White House press secretary Sean Spicer said there was no collusion between Paul Manafort, Trump’s former campaign manager, and Russian operatives. Spicer said the accusation is “ridiculous.” Moreover, there are signals of wrong doing by Trump’s former campaign advisor’s Roger Stone, Carter Page, Michael Flynn, and Corey Lewandowski.
As the vise tightens on the Trump campaign's contacts with Russian operatives, the White House is trying to minimize the roles of key campaign aides who are likely to be implicated.

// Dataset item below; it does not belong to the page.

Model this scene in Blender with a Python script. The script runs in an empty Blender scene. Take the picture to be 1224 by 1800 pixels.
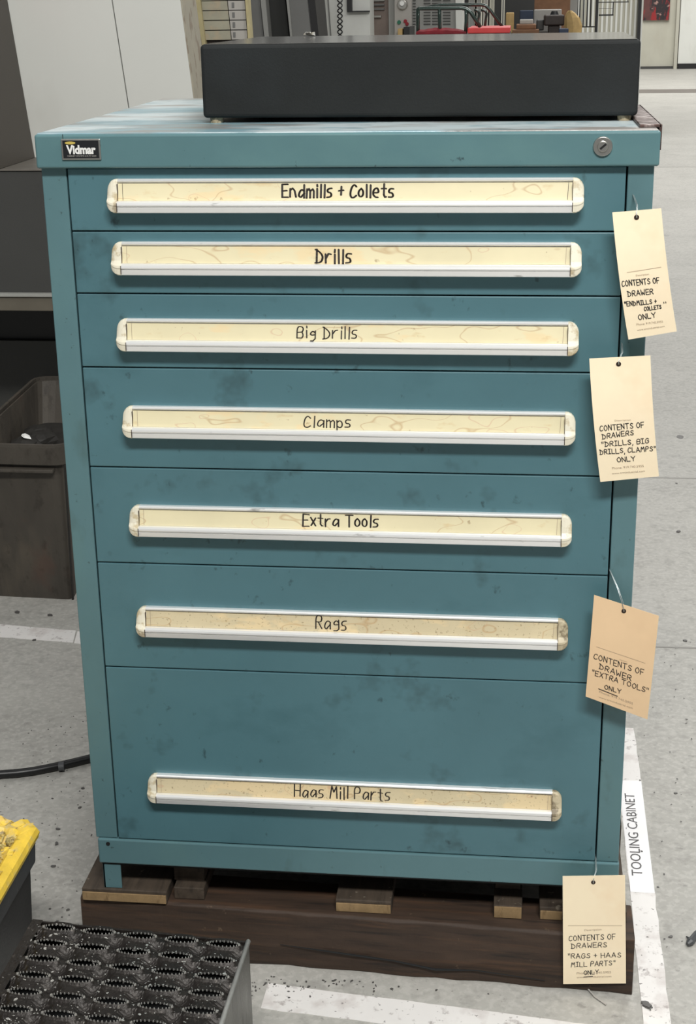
import bpy, math, random
from mathutils import Vector, Matrix, noise
random.seed(7)
C = bpy.context.scene.collection
scene = bpy.context.scene

# ---------------------------------------------------------------- camera
CAM = Vector((0.598, -1.8362, 1.36)); FPX = 2584.0
yaw, pit, rol = -.118, .3344, -.0165
cy, sy, cp, sp, cr, sr = math.cos(yaw), math.sin(yaw), math.cos(pit), math.sin(pit), math.cos(rol), math.sin(rol)
fwd = Vector((sy*cp, cy*cp, -sp)); rt0 = Vector((cy, -sy, 0)); up0 = rt0.cross(fwd)
rt = cr*rt0 + sr*up0; up = -sr*rt0 + cr*up0
cd = bpy.data.cameras.new('camera'); cam = bpy.data.objects.new('camera', cd); C.objects.link(cam)
cam.matrix_world = Matrix(((rt.x, up.x, -fwd.x, CAM.x), (rt.y, up.y, -fwd.y, CAM.y), (rt.z, up.z, -fwd.z, CAM.z), (0, 0, 0, 1)))
cd.sensor_fit = 'VERTICAL'; cd.sensor_height = 36; cd.lens = FPX/1800*36; cd.clip_start = .05; cd.clip_end = 200
scene.camera = cam

# ---------------------------------------------------------------- light
w = bpy.data.worlds.new('world'); scene.world = w; w.use_nodes = True
bg = w.node_tree.nodes['Background']; bg.inputs[0].default_value = (.93, .97, 1, 1); bg.inputs[1].default_value = .18
def area(loc, tgt, sx, sy_, power, col=(1, .985, .95)):
    l = bpy.data.lights.new('unseen_ceiling_lamp', 'AREA'); l.shape = 'RECTANGLE'; l.size = sx; l.size_y = sy_; l.energy = power; l.color = col
    o = bpy.data.objects.new('unseen_ceiling_lamp', l); C.objects.link(o); o.location = loc
    o.rotation_euler = (Vector(tgt)-Vector(loc)).to_track_quat('-Z', 'Y').to_euler(); return o
area((1.0, -2.8, 4.1), (.7, 0, .5), 1.9, .45, 195)
area((2.7, -.3, 4.6), (2.2, .3, 0), 1.2, 2.4, 95)  # unseen lamp, placed at right front to brighten the floor there
area((-1.2, 3.0, 5.0), (-1.2, 3.2, 0), 1.4, 2.6, 16)
area((3.0, 7.5, 6), (3.0, 7.5, 0), 2, 5, 210)
area((1.0, 12, 7), (1.0, 12.5, 0), 5, 5, 420)
area((3.0, 22, 8), (3.0, 24, 0), 7, 7, 1150)
scene.view_settings.view_transform = 'Standard'; scene.view_settings.look = 'None'
scene.view_settings.gamma = 1; scene.view_settings.use_curve_mapping = False
scene.view_settings.exposure = 0.0

# ---------------------------------------------------------------- helpers
def PX(x, y, Y):
    "point of the plane y=Y seen at photo pixel x,y"
    d = fwd + rt*((x-612)/FPX) - up*((y-900)/FPX)
    return CAM + d*((Y-CAM.y)/d.y)
def PZ(x, y, Z):
    d = fwd + rt*((x-612)/FPX) - up*((y-900)/FPX)
    return CAM + d*((Z-CAM.z)/d.z)

class MB:
    def __init__(s): s.v = []; s.f = []; s.sm = False
    def quad(s, a, b, c, d): return s.poly([a, b, c, d])
    def poly(s, P):
        n = len(s.v); s.v += [tuple(p) for p in P]; s.f.append(tuple(range(n, n+len(P)))); return s
    def box(s, a, b):
        x0, y0, z0 = a; x1, y1, z1 = b; n = len(s.v)
        s.v += [(x0,y0,z0),(x1,y0,z0),(x1,y1,z0),(x0,y1,z0),(x0,y0,z1),(x1,y0,z1),(x1,y1,z1),(x0,y1,z1)]
        s.f += [tuple(n+i for i in q) for q in ((3,2,1,0),(4,5,6,7),(0,1,5,4),(1,2,6,5),(2,3,7,6),(3,0,4,7))]
        return s
    def loft(s, rings, close=True, cap=True):
        n = len(s.v); m = len(rings[0])
        for r in rings: s.v += [tuple(p) for p in r]
        for i in range(len(rings)-1):
            for j in range(m if close else m-1):
                k = (j+1) % m
                s.f.append((n+i*m+j, n+i*m+k, n+(i+1)*m+k, n+(i+1)*m+j))
        if cap:
            s.f.append(tuple(n+j for j in reversed(range(m)))); s.f.append(tuple(n+(len(rings)-1)*m+j for j in range(m)))
        return s
    def prism(s, P, vec):
        vec = Vector(vec); return s.loft([[Vector(p) for p in P], [Vector(p)+vec for p in P]])
    def tube(s, pts, r, seg=8, cap=True):
        pts = [Vector(p) for p in pts]; rings = []; ref = None
        for i, p in enumerate(pts):
            t = (pts[min(i+1, len(pts)-1)]-pts[max(i-1, 0)]).normalized()
            if ref is None:
                ref = t.orthogonal().normalized()
            else:
                ref = (ref - t*ref.dot(t))
                ref = ref.normalized() if ref.length > 1e-6 else t.orthogonal().normalized()
            b = t.cross(ref); rr = r[i] if isinstance(r, (list, tuple)) else r
            rings.append([p + (ref*math.cos(2*math.pi*k/seg)+b*math.sin(2*math.pi*k/seg))*rr for k in range(seg)])
        return s.loft(rings, True, cap)
    def disc(s, c, n, r, h, seg=24, r2=None):
        c = Vector(c); n = Vector(n).normalized(); a = n.orthogonal().normalized(); b = n.cross(a); r2 = r if r2 is None else r2
        R = lambda q, o: [c+n*o+(a*math.cos(2*math.pi*k/seg)+b*math.sin(2*math.pi*k/seg))*q for k in range(seg)]
        return s.loft([R(r, 0), R(r2, h)])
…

1. White House press secretary Sean Spicer now says Paul Manafort “played a very limited role for a very limited period of time.” But Manafort was Trump campaign chairman for months. In fact, it's widely believed that Manafort was the de facto campaign manager between April and June, just before the FBI began its investigation into possible collusion between the Trump campaign and Russian operatives.
2. Spicer dismisses longtime Trump adviser Roger Stone as one of the “hangers-on.” But Trump’s relationship with Stone dates back decades, and Stone is widely still considered a Trump associate. In fact, Stone told the National Review on Monday that he still advises Trump. “I prefer to communicate with the president through short, pithy memos, as I have for 39 years,” he said.
3. After Carter Page’s contacts with Russia came under investigation, Trump campaign spokesman Jason Miller insisted that Page “has made no contribution to the campaign,” and Kellyanne Conway said he was “certainly not part of the campaign that I'm running.” Trump said in February that Page “was a very low-level member of I think a committee for a short period of time.”
But Page was named to the Trump foreign policy team in March 2016, and was described as an “informal advisor” as recently as August by Trump spokesman Hope Hicks. In an interview with CNN's Anderson Cooper earlier this month, Page confirmed he wrote policy papers for the campaign.
4. Spicer now characterizes Michael T. Flynn as a “volunteer of the campaign.” But Flynn was there in public with Trump at campaign rallies and was a top surrogate. And then he later became Trump's national security adviser, albeit briefly.
5. After Corey Lewandowski’s run-in with a reporter and some missteps during the primaries, aides assured reporters in April that he was a glorified body man and scheduler serving with the title of campaign manager. Yet the next month he was reportedly tasked with leading the vice-presidential search process. (By June, he was fired.)
Despite the White House's revisionist history, all of them -- Manafort, Stone, Page, Flynn, and Lewandowski -- were intermediaries between Russian operatives and Trump.